◆ **What is asked**
Could you give the data below again, exactly and completely?

* begin Material shown *

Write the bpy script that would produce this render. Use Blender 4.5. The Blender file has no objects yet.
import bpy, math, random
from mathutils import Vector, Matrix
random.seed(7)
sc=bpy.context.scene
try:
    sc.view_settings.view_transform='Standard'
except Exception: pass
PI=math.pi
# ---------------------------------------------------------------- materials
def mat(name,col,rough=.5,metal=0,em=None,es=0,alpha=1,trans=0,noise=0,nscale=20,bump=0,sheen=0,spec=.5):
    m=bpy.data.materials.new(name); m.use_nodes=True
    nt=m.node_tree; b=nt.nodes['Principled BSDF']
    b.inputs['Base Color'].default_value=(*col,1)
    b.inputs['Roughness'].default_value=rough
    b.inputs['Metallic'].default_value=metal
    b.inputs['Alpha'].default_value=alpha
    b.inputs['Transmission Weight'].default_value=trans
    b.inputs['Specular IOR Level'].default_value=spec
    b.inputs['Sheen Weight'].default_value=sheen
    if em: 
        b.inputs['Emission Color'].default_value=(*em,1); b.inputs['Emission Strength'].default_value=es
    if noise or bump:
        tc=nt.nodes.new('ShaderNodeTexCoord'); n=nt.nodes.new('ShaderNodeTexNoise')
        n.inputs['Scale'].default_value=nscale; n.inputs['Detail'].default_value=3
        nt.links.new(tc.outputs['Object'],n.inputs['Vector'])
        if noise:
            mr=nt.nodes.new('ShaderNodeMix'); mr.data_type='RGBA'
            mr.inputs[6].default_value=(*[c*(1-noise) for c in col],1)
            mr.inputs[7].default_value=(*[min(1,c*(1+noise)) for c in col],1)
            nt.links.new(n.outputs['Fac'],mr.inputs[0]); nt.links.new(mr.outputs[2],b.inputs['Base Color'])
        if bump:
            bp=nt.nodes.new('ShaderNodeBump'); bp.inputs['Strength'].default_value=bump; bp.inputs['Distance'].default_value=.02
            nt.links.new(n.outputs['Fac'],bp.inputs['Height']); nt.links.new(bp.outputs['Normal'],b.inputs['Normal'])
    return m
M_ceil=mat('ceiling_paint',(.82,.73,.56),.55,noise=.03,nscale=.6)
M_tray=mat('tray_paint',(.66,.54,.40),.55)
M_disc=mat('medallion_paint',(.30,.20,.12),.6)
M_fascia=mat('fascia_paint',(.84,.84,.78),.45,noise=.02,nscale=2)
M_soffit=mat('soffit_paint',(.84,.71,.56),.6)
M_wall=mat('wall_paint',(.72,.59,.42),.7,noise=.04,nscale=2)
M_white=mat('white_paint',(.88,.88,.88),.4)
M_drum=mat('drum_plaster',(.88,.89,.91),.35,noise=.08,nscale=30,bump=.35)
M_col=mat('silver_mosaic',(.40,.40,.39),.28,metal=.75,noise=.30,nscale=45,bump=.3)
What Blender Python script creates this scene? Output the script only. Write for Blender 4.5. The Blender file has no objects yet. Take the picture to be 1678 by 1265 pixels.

* end Material shown *

◆ **Completed exercise**
Write the bpy script that would produce this render. Use Blender 4.5. The Blender file has no objects yet.
import bpy, math, random
from mathutils import Vector, Matrix
random.seed(7)
sc=bpy.context.scene
try:
    sc.view_settings.view_transform='Standard'
except Exception: pass
PI=math.pi
# ---------------------------------------------------------------- materials
def mat(name,col,rough=.5,metal=0,em=None,es=0,alpha=1,trans=0,noise=0,nscale=20,bump=0,sheen=0,spec=.5):
    m=bpy.data.materials.new(name); m.use_nodes=True
    nt=m.node_tree; b=nt.nodes['Principled BSDF']
    b.inputs['Base Color'].default_value=(*col,1)
    b.inputs['Roughness'].default_value=rough
    b.inputs['Metallic'].default_value=metal
    b.inputs['Alpha'].default_value=alpha
    b.inputs['Transmission Weight'].default_value=trans
    b.inputs['Specular IOR Level'].default_value=spec
    b.inputs['Sheen Weight'].default_value=sheen
    if em: 
        b.inputs['Emission Color'].default_value=(*em,1); b.inputs['Emission Strength'].default_value=es
    if noise or bump:
        tc=nt.nodes.new('ShaderNodeTexCoord'); n=nt.nodes.new('ShaderNodeTexNoise')
        n.inputs['Scale'].default_value=nscale; n.inputs['Detail'].default_value=3
        nt.links.new(tc.outputs['Object'],n.inputs['Vector'])
        if noise:
            mr=nt.nodes.new('ShaderNodeMix'); mr.data_type='RGBA'
            mr.inputs[6].default_value=(*[c*(1-noise) for c in col],1)
            mr.inputs[7].default_value=(*[min(1,c*(1+noise)) for c in col],1)
            nt.links.new(n.outputs['Fac'],mr.inputs[0]); nt.links.new(mr.outputs[2],b.inputs['Base Color'])
        if bump:
            bp=nt.nodes.new('ShaderNodeBump'); bp.inputs['Strength'].default_value=bump; bp.inputs['Distance'].default_value=.02
            nt.links.new(n.outputs['Fac'],bp.inputs['Height']); nt.links.new(bp.outputs['Normal'],b.inputs['Normal'])
    return m
M_ceil=mat('ceiling_paint',(.82,.73,.56),.55,noise=.03,nscale=.6)
M_tray=mat('tray_paint',(.66,.54,.40),.55)
M_disc=mat('medallion_paint',(.30,.20,.12),.6)
M_fascia=mat('fascia_paint',(.84,.84,.78),.45,noise=.02,nscale=2)
M_soffit=mat('soffit_paint',(.84,.71,.56),.6)
M_wall=mat('wall_paint',(.72,.59,.42),.7,noise=.04,nscale=2)
M_white=mat('white_paint',(.88,.88,.88),.4)
M_drum=mat('drum_plaster',(.88,.89,.91),.35,noise=.08,nscale=30,bump=.35)
M_col=mat('silver_mosaic',(.40,.40,.39),.28,metal=.75,noise=.30,nscale=45,bump=.3)
What Blender Python script creates this scene? Output the script only. Write for Blender 4.5. The Blender file has no objects yet. Take the picture to be 1678 by 1265 pixels.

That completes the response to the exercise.